The temperature control of superheated steam is achieved through direct water injection. The selection of the appropriate desuperheater design is mainly influenced by the steam parameters and the pipeline diameter. The optimal cooling process should ensure a stable temperature of the cooled steam with complete evaporation of the injected water. Therefore, it is important to ensure the appropriate flow velocity of the cooled steam and the best possible atomization of the injected water.

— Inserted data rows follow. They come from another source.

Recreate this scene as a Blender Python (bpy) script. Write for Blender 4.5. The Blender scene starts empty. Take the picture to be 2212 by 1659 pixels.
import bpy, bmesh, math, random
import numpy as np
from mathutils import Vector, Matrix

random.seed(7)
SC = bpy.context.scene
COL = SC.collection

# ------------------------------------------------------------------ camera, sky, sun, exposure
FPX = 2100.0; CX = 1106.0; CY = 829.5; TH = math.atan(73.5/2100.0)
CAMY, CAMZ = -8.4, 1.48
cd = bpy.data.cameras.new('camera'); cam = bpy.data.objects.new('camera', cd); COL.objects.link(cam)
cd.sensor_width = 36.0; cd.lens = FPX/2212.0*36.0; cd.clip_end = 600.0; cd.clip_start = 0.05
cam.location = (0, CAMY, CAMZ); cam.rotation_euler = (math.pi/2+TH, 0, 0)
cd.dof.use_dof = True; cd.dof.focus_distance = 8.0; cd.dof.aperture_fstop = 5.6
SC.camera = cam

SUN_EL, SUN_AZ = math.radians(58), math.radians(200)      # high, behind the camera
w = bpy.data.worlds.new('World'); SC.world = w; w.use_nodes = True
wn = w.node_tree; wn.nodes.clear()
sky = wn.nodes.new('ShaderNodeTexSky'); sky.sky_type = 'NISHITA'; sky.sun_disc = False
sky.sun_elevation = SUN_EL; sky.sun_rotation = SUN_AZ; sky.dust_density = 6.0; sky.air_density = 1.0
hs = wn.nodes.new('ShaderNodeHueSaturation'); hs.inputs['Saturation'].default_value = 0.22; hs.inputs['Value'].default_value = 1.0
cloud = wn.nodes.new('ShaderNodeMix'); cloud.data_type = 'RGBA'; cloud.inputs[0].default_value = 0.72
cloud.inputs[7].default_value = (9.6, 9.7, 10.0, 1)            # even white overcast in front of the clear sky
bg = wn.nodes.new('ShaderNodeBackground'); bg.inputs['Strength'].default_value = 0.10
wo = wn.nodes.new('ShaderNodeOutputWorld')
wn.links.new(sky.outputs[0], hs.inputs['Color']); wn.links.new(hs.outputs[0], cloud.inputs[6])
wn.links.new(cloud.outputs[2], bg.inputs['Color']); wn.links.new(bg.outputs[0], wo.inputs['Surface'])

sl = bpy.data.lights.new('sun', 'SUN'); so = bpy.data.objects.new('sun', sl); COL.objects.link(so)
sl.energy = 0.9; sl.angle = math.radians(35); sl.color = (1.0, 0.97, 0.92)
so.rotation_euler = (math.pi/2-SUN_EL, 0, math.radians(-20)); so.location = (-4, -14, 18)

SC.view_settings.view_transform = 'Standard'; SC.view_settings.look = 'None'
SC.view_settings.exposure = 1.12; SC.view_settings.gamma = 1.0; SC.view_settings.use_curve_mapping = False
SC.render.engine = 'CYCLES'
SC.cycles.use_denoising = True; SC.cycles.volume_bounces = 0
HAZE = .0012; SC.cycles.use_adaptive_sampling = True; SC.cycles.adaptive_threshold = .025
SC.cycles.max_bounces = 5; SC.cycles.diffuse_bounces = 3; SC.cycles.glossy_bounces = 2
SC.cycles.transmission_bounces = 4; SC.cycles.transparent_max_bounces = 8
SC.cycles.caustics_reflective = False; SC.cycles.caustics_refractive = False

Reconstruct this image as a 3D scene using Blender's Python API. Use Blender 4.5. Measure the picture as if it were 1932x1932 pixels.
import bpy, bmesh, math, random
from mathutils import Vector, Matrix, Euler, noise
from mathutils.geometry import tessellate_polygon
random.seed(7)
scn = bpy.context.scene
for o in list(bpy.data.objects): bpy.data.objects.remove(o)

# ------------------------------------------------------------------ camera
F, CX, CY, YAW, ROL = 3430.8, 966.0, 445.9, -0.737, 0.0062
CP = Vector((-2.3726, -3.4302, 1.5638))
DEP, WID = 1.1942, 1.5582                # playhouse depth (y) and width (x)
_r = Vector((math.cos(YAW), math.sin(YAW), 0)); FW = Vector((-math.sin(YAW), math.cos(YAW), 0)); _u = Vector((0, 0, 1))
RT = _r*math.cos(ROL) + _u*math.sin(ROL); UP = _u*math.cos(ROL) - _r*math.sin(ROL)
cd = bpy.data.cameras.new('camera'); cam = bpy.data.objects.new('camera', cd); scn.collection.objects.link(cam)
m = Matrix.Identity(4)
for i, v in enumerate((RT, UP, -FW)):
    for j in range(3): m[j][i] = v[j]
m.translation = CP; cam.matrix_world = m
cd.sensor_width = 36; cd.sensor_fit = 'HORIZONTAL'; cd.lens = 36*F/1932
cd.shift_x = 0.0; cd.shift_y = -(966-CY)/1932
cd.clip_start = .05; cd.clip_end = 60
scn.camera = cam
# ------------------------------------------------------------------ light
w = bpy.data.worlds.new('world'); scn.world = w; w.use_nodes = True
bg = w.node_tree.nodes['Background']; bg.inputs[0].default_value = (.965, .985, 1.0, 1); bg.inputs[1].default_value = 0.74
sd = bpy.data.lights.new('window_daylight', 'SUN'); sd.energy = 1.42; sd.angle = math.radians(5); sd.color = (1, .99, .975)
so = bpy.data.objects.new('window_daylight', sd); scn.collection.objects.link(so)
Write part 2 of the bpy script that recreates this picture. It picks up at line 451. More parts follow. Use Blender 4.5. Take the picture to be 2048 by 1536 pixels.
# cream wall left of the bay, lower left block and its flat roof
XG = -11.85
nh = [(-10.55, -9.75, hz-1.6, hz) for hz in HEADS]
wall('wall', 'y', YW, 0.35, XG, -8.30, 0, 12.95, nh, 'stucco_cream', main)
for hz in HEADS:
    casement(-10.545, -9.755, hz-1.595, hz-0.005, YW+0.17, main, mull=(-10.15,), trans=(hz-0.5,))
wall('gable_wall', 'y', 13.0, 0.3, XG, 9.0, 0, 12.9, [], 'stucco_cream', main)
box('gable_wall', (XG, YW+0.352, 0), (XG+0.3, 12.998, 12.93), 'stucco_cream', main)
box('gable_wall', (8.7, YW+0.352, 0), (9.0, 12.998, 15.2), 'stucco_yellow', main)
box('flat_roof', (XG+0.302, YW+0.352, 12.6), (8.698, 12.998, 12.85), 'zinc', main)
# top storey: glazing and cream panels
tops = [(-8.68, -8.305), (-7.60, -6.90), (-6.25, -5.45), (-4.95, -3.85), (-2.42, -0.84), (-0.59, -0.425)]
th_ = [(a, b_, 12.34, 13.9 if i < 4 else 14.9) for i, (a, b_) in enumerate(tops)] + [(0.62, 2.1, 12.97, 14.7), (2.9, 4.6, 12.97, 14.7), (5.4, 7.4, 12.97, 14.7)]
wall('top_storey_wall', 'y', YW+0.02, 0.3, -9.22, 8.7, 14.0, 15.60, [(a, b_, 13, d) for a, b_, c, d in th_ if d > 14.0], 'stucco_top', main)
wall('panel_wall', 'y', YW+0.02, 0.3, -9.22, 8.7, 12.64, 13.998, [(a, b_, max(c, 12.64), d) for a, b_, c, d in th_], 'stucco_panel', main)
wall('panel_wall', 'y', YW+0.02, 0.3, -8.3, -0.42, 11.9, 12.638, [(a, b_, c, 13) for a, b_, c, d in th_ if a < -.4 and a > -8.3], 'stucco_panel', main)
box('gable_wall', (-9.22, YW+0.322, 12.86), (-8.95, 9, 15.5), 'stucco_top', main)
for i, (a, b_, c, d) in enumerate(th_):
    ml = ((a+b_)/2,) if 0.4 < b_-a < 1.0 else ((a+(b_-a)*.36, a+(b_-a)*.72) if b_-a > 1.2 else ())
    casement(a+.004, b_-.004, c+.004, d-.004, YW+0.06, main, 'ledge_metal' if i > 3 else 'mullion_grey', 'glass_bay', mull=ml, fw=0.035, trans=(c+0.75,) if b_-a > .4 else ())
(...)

Types of Desuperheaters and Their Advantages:

Steam Atomizing Desuperheater:

Provides the most efficient water atomization and mixing with the cooled steam. The minimum steam flow velocity to the desuperheater is 1.5 m/s. Steam at a pressure at least twice the cooled steam pressure is required for atomization.

 

Lance Desuperheater:

Equipped with nozzles for hydraulic atomization. Suitable for systems with low variability in water injection demand.

 

Ring Desuperheater:

Designed for installations with smaller nominal diameters. The cooling water injection is located in the throat of the desuperheater, ensuring more effective mixing of water with steam.

 

Piston Desuperheater:

Features adjustable capacity. It is equipped with a series of nozzles for hydraulic atomization. The number of active nozzles is adjusted to the current cooling water demand. This desuperheater does not require an additional water injection control valve.

 

Chamber Desuperheater:

Intended for systems with high cooling water demand. It can be equipped with hydraulic atomization nozzles or steam atomizing nozzles.

 

DUMP TUBES

DTI-type dump tubes are used to supply steam to condensers from startup and bypass pipelines. They are designed for installation in the wall of the condenser or the turbine outlet. The steam is expanded using perforated structures. Dump tubes can be equipped with injection nozzles for additional cooling of the steam before it is introduced into the condenser. The final structure ensures optimal distribution of steam within the condenser space. The design of the injection nozzles allows for their removal and replacement.